Local hookah shop owner on hunger strike, wants people allowed to smoke in his cafe
Posted April 21, 2015 11:42 am.
Last Updated April 21, 2015 12:22 pm.
This article is more than 5 years old.
VANCOUVER (NEWS1130) – A man who has operated a hookah shop on Vancouver’s Davie Street for 17 years is on hunger strike as he continues a legal fight to save his cafe.
If the appeal is successful, that could mean the City of Vancouver’s anti-smoking bylaw might have to be rewritten.

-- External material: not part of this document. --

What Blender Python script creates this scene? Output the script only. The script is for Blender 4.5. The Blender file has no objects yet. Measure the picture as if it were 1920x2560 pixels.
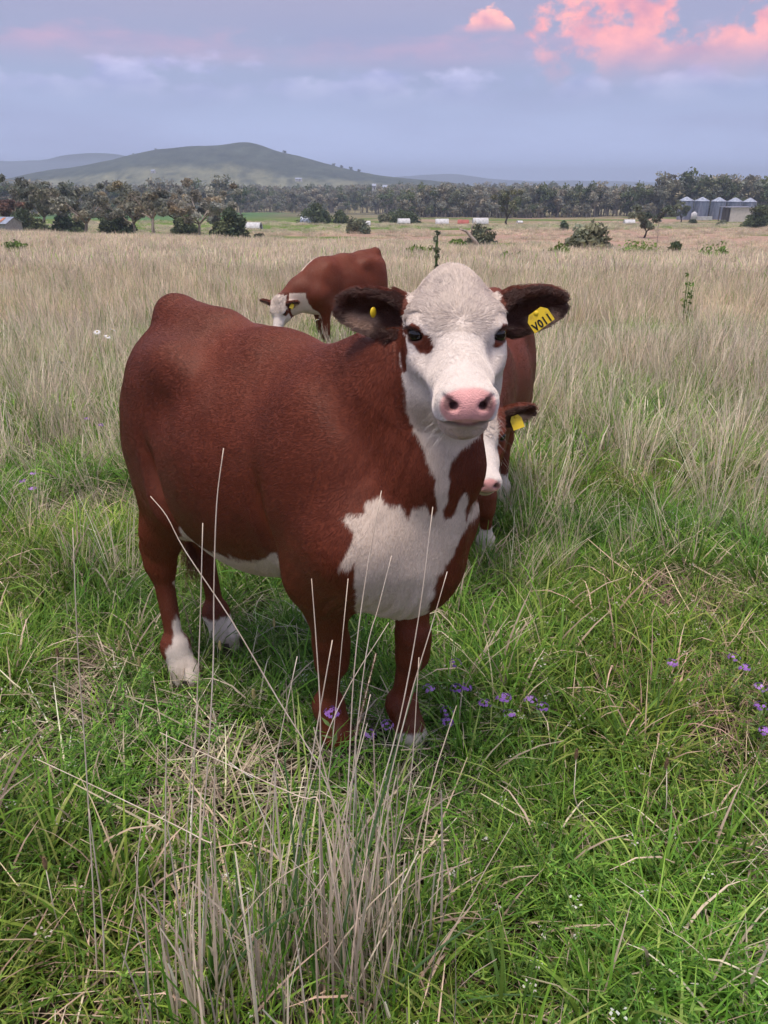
import bpy, bmesh, math, random
import numpy as np
from mathutils import Vector, Matrix, Euler

random.seed(7)
RNG = np.random.default_rng(11)
R = math.radians
scene = bpy.context.scene
COL = scene.collection

# ------------------------------------------------------------------ camera
FPX, EYE, HOR = 1923.0, 1.65, 469.0            # focal length and horizon row for a 1920 x 2560 frame
PITCH = math.atan((1280 - HOR) / FPX)
cam_d = bpy.data.cameras.new('camera')
cam = bpy.data.objects.new('camera', cam_d)
COL.objects.link(cam)
cam.location = (0, 0, EYE)
cam.rotation_euler = (math.pi / 2 - PITCH, 0, 0)
cam_d.sensor_fit = 'VERTICAL'
cam_d.sensor_height = 36.0
cam_d.lens = 36.0 * FPX / 2560.0
cam_d.clip_start = 0.05
cam_d.clip_end = 30000
scene.camera = cam

# ------------------------------------------------------------------ sky, sun, exposure
HAZE = 0.00033                                 # haze density, per metre
SUN_EL, SUN_AZ = 76.0, 215.0                   # degrees; azimuth clockwise from +Y (the view direction)
world = bpy.data.worlds.new('World')
scene.world = world
world.use_nodes = True
wn = world.node_tree.nodes
wl = world.node_tree.links
wn.clear()


def wnode(t, **kw):
    n = wn.new(t)
    for k, v in kw.items():
        setattr(n, k, v)
    return n


def wmath(op, a, b=None, clamp=False):
    n = wnode('ShaderNodeMath', operation=op, use_clamp=clamp)
    for i, v in enumerate((a, b)):
        if v is None:
            continue
        if isinstance(v, (int, float)):
            n.inputs[i].default_value = v
        else:
            wl.new(v, n.inputs[i])
    return n.outputs[0]


def wmix(f, a, b):
    n = wnode('ShaderNodeMix', data_type='RGBA')
    for s, v in ((n.inputs[0], f), (n.inputs[6], a), (n.inputs[7], b)):
        if isinstance(v, (int, float)):
            s.default_value = v
        elif isinstance(v, tuple):
            s.default_value = v + (1,)
        else:
            wl.new(v, s)
    return n.outputs[2]


def wramp(fac, stops, interp='LINEAR'):
    n = wnode('ShaderNodeValToRGB')
    wl.new(fac, n.inputs[0])
    cr = n.color_ramp
    cr.interpolation = interp
    while len(cr.elements) < len(stops):
        cr.elements.new(0.5)
    for e, (p, c) in zip(cr.elements, stops):
        e.position = p
        e.color = c + (1,) if isinstance(c, tuple) else (c, c, c, 1)
    return n.outputs[0]


sky = wnode('ShaderNodeTexSky', sky_type='NISHITA')
sky.sun_disc = False
sky.sun_elevation = R(SUN_EL)
sky.sun_rotation = R(SUN_AZ)
sky.air_density = 1.2
sky.dust_density = 2.0
nish = wnode('ShaderNodeMix', data_type='RGBA', blend_type='MULTIPLY')
nish.inputs[0].default_value = 1.0
wl.new(sky.outputs[0], nish.inputs[6])
nish.inputs[7].default_value = (0.10, 0.10, 0.10, 1)
tc = wnode('ShaderNodeTexCoord')
sep = wnode('ShaderNodeSeparateXYZ')
wl.new(tc.outputs['Generated'], sep.inputs[0])
DX, DY, DZ = sep.outputs
el = wmath('ARCSINE', DZ)                       # elevation, radians
az = wmath('ARCTAN2', DX, DY)                   # 0 straight ahead, positive to the right
elc = wmath('MULTIPLY', el, 2.0, True)
veil = wramp(elc, [(0.0, (0.361, 0.437, 0.722)), (0.10, (0.246, 0.291, 0.484)), (0.20, (0.166, 0.192, 0.321)),
                   (0.30, (0.159, 0.163, 0.266)), (0.39, (0.185, 0.163, 0.249)), (0.70, (0.223, 0.212, 0.303)), (1.0, (0.277, 0.281, 0.361))])
base = wmix(0.86, nish.outputs[2], veil)


def cloud_coords(sx, sy, ox=0.0, oy=0.0):
    c = wnode('ShaderNodeCombineXYZ')
    wl.new(wmath('ADD', wmath('MULTIPLY', az, sx), ox), c.inputs[0])
    wl.new(wmath('ADD', wmath('MULTIPLY', el, sy), oy), c.inputs[1])
    return c.outputs[0]


def wnoise(vec, scale, detail=8, rough=0.55, dist=0.0):
    n = wnode('ShaderNodeTexNoise')
    n.inputs['Scale'].default_value = scale
    n.inputs['Detail'].default_value = detail
    n.inputs['Roughness'].default_value = rough
    n.inputs['Distortion'].default_value = dist
    wl.new(vec, n.inputs['Vector'])
    return n.outputs[0]


def band(x, lo, hi, soft):                       # 1 between lo and hi with soft shoulders
    a = wnode('ShaderNodeMapRange', interpolation_type='SMOOTHSTEP')
    wl.new(x, a.inputs[0]); a.inputs[1].default_value = lo - soft; a.inputs[2].default_value = lo
    b = wnode('ShaderNodeMapRange', interpolation_type='SMOOTHSTEP')
    wl.new(x, b.inputs[0]); b.inputs[1].default_value = hi; b.inputs[2].default_value = hi + soft
    b.inputs[3].default_value = 1; b.inputs[4].default_value = 0
    return wmath('MULTIPLY', a.outputs[0], b.outputs[0])


# soft grey-mauve stratus, all round the sky
n1 = wnoise(cloud_coords(1.0, 4.5), 2.6, 3, 0.5)
strat = wmath('MULTIPLY', wramp(n1, [(0.42, 0.0), (0.70, 1.0)], 'EASE'), 0.50)
base = wmix(strat, base, (0.165, 0.175, 0.285))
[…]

It’s now been a week since 68-year-old Hamid Mohammadian has last had a bite to eat. It’s his way of protesting as a judge hears his case to strike down a bylaw which bans him from allowing people to smoke from a water pipe in his cafe, the Persian Teahouse.

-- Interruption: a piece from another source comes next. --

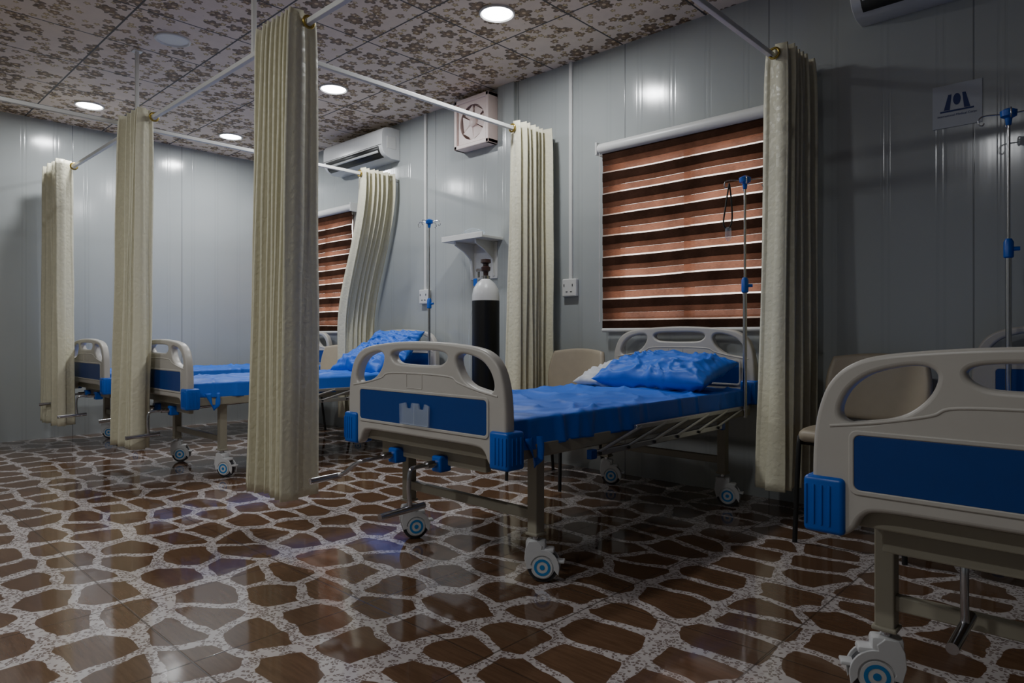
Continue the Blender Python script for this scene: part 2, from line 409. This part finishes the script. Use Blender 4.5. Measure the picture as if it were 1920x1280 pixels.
# ---------------------------------------------------------------- bed
HALF=[(0,.545),(.20,.545),(.34,.543),(.378,.528),(.398,.495),(.422,.476),(.47,.474),(.490,.492),(.492,.60),(.489,.70),(.478,.775),(.452,.84),(.405,.884),(.33,.908),(.17,.924),(0,.929)]
OUT=HALF+[(-a,b) for a,b in HALF[-2:0:-1]]
MID=[(0,.893),(.10,.892),(.155,.886),(.176,.872),(.165,.852),(.13,.838),(.06,.835),(0,.834),(-.06,.835),(-.13,.838),(-.165,.852),(-.176,.872),(-.155,.886),(-.10,.892)]
SIDE=[(.228,.862),(.250,.882),(.30,.880),(.365,.860),(.408,.824),(.428,.782),(.424,.755),(.398,.746),(.345,.755),(.285,.778),(.243,.818)]
def rr2(cx,cz,hx,hz,r,n=6):
    o=[]
    for sx,sz,a in ((1,1,0),(-1,1,90),(-1,-1,180),(1,-1,270)):
        for k in range(n+1):
            th=math.radians(a+90*k/n); o.append((cx+sx*(hx-r)+r*math.cos(th),cz+sz*(hz-r)+r*math.sin(th)))
    return o
def p2(l,n=6): return [(v.x,v.y) for v in catmull([(a,b,0) for a,b in l],n)]
def board(e,name,y,dz,front):
    q=e
    profile(name,[p2(OUT),p2(MID),p2(SIDE),p2([(-a,b) for a,b in SIDE])],.024,.011,M['plastic'],q,T(0,y,dz)@XZ)
    for s in (-1,1):
        yy=y+s*.022
        profile(name+'_panel_rim',[rr2(0,.654,.408,.076,.02),rr2(0,.654,.396,.064,.014)],.006,.003,M['plastic'],q,T(0,yy,dz)@XZ)
        profile(name+'_blue_panel',[rr2(0,.654,.396,.064,.014)],.004,.001,M['panel'],q,T(0,yy,dz)@XZ)
        tube(name+'_ridge',[(-.45,yy,dz+.735),(-.34,yy,dz+.752),(-.24,yy,dz+.775),(-.19,yy,dz+.795),(0,yy,dz+.80),(.19,yy,dz+.795),(.24,yy,dz+.775),(.34,yy,dz+.752),(.45,yy,dz+.735)],.0045,M['plastic'],q)
    profile(name+'_label_frame',[rr2(0,.768,.05,.030,.004),rr2(0,.768,.0475,.0275,.003)],.0022,.001,M['plastic'],q,T(-.02,y-.0235,dz)@XZ)
    bm=bmesh.new()
    for s in (-1,1):
        a,b=sorted((s*.415,s*.510)); c=y-.036 if front<0 else y-.055; d=c+.092
        addbox(bm,(a,c,dz+.475),(b,d,dz+.612),.012,3)
        for k in range(4):
            x=s*(.445+.018*k)
            addbox(bm,(min(x,x+s*.006),c-.003,dz+.495),(max(x,x+s*.006),c+.01,dz+.592),.002)
        for k in range(3):
            yv=c+.022+.022*k
            a2,b2=sorted((s*.505,s*.5135)); addbox(bm,(a2,yv,dz+.495),(b2,yv+.006,dz+.592),.002)
    autosm(frombm(name+'_bumpers',bm,M['bluepl'],q))
def caster(e,x,y,ang,idx):
    R=.060
    g=T(x,y,0)@Matrix.Rotation(ang,4,'Z')@T(.028,0,0)
    def add(name,bm,mat):
        bm.transform(g); return autosm(frombm(name,bm,mat,e))
    bm=bmesh.new(); addcyl(bm,(0,-.014,R),(0,.014,R),R,seg=36); add('caster_%d_tyre'%idx,bm,M['tyre'])
    bm=bmesh.new(); addcyl(bm,(0,-.022,R),(0,.022,R),.046,seg=36)
    add('caster_%d_hub'%idx,bm,M['castw'])
    pts=[( .062,.03)]+[( .066*math.cos(math.radians(a)),R+.068*math.sin(math.radians(a))) for a in range(-15,100,12)]+[(.0,.142),(-.02,.160),(-.052,.158),(-.066,.13),(-.070,.09),(-.060,.05),(-.035,.055)]+[(.045*math.cos(math.radians(a)),R+.045*math.sin(math.radians(a))) for a in range(170,-16,-15)]
    for s in (-1,1):
        profile('caster_%d_hood_%d'%(idx,s+2),[pts],.004,.002,M['castw'],e,g@T(0,s*.024,0)@XZ)
    bm=bmesh.new(); addbox(bm,(-.066,-.024,.118),(.012,.024,.162),.01); addbox(bm,(-.02,-.024,.112),(.045,.024,.132),.008); add('caster_%d_cap'%idx,bm,M['castw'])
    bm=bmesh.new()
    for s in (-1,1):
        seg=32
        for r0,r1 in ((.022,.032),(.0,.010)):
            vs=[]
            for k in range(seg):
                a=2*math.pi*k/seg; vs.append((bm.verts.new((r0*math.cos(a),s*.0295,R+r0*math.sin(a))) if r0 else None, bm.verts.new((r1*math.cos(a),s*.0295,R+r1*math.sin(a)))))
            if r0:
                for k in range(seg): bm.faces.new((vs[k][0],vs[k][1],vs[(k+1)%seg][1],vs[(k+1)%seg][0]))
            else: bm.faces.new([v[1] for v in vs])
    bm.transform(g); frombm('caster_%d_ring'%idx,bm,M['castb'],e)
    bm=bmesh.new(); addcyl(bm,(0,-.0285,R),(0,.0285,R),.040,seg=36); add('caster_%d_disc'%idx,bm,M['castw'])
    bm=bmesh.new(); addbox(bm,(.045,-.02,.075),(.085,.02,.086),.004); add('caster_%d_brake'%idx,bm,M['castw'])
    bm=bmesh.new(); addcyl(bm,(-.028,0,.155),(-.028,0,.19),.013); add('caster_%d_stem'%idx,bm,M['chrome'])
def ridge(p): return max(0,1-abs(noise.noise(p))*2.6)
def pillow(name,parent,cx,cy,cz,w,l,h,tilt,mat,seed,rz=0):
    vs=[];fs=[];n=90;m=60
    mt=T(cx,cy,cz)@Matrix.Rotation(rz,4,'Z')@Matrix.Rotation(tilt,4,'X')
    def pt(u,v,s):
        x=u*w/2;y=v*l/2
        e=(max(0,1-abs(u)**3.6)*max(0,1-abs(v)**3.2))**.55
        z=s*h/2*e
        q=Vector((u*1.6+seed,v*1.3,s*2)); wz=noise.noise(q*1.1)*.9
        wr=.020*ridge(Vector((u*2.6+wz,v*1.1+u*.8,seed)))**2+.013*ridge(Vector((u*1.5+v*2.6,v*3.2+wz,seed+4)))**2+.006*ridge(Vector((u*6+wz*2,v*4-u*3,seed+6)))+.004*noise.noise(Vector((u*9,v*7,seed)))
        z+=s*(wr-.012)*min(1,e*1.6)
        return mt@Vector((x*(1-.05*(1-v*v)*u*u),y*(1-.06*(1-u*u)*v*v),z))
    for s in (1,-1):
        b=len(vs)
        for j in range(m+1):
            for i in range(n+1): vs.append(pt(-1+2*i/n,-1+2*j/m,s))
        for j in range(m):
            for i in range(n):
                q=b+j*(n+1)+i; f=(q,q+1,q+n+2,q+n+1); fs.append(f if s>0 else f[::-1])
    o=mk(name,vs,fs,mat,parent,True)
    bm=bmesh.new(); bm.from_mesh(o.data); bmesh.ops.remove_doubles(bm,verts=bm.verts,dist=.0008); bm.to_mesh(o.data); bm.free()
    return o
def sheet(parent,seed,y0=-1.0,y1=1.0,hw=.445,top=.645,bot=.540):
    nu=120;nv=210;vs=[];fs=[]
    side=top-bot; tot=hw*2+side*2
    for j in range(nv+1):
        y=y0+(y1-y0)*j/nv
        for i in range(nu+1):
            s=i/nu*tot
            ov=.030*noise.noise(Vector((0,y*3.5,seed)))
            if s<side: x=-hw-.006-.01*(1-s/side); z=bot+s+ov*(1-s/side)
            elif s>side+2*hw: q=s-side-2*hw; x=hw+.006+.012*q/side; z=top-q+ov*q/side
            else: x=-hw+(s-side); z=top
            wz=.5*noise.noise(Vector((x*2,y*2,seed)))
            r1=ridge(Vector((x*2.2+wz,y*1.6,seed)))**3
            r2=ridge(Vector((x*3+y*4+wz,y*2.6-x*3,seed+5)))**3
            r4=ridge(Vector((x*7-y*3+wz*2,y*6,seed+8)))**2
            r3=noise.noise(Vector((x*9,y*9,seed)))
            dsp=.016*r1+.015*r2+.008*r4+.003*r3-.008
            e=min(1,(hw-abs(x))/.05) if abs(x)<hw else 0
            if abs(x)<hw: z+=dsp*(.45+.55*max(0,e)) 
            else: x+=math.copysign(max(0,dsp+.004)*.8,x)
            vs.append((x,y,z))
    for j in range(nv):
        for i in range(nu):
            q=j*(nu+1)+i; fs.append((q,q+1,q+nu+2,q+nu+1))
    o=mk('bedsheet',vs,fs,M['sheet'],parent,True)
    md=o.modifiers.new('s','SOLIDIFY'); md.thickness=.002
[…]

Under provincial law, hookah shops are legal if they don’t serve tobacco.
“I changed from tobacco,” says Mohammadian. “I bring herbal — no tar, no nicotine.”
Vancouver’s bylaw goes a step further, banning smoking of any kind inside businesses, even the herbal blend offered at the Persian Teahouse.
“Our legal position is that it’s over broad,” says Dean Davison, the lawyer representing Mohammadian. “They’re overreaching their powers. They’re supposed to be dealing with health issues. Just because someone smokes it… you’re going well beyond health issues.”
“The definition is if you smoke any substance in a hookah pipe… the issue we have — one of the issues — is ‘any substance’ is ridiculous. It’s just to aggressive. Just because a substance is smoked, it doesn’t make it harmful — it doesn’t make second-hand smoke harmful.”
Davison says while the primary argument will focus on the bylaw’s sweeping definition, he will also ask the judge to consider that smoking hookah is a cultural practice.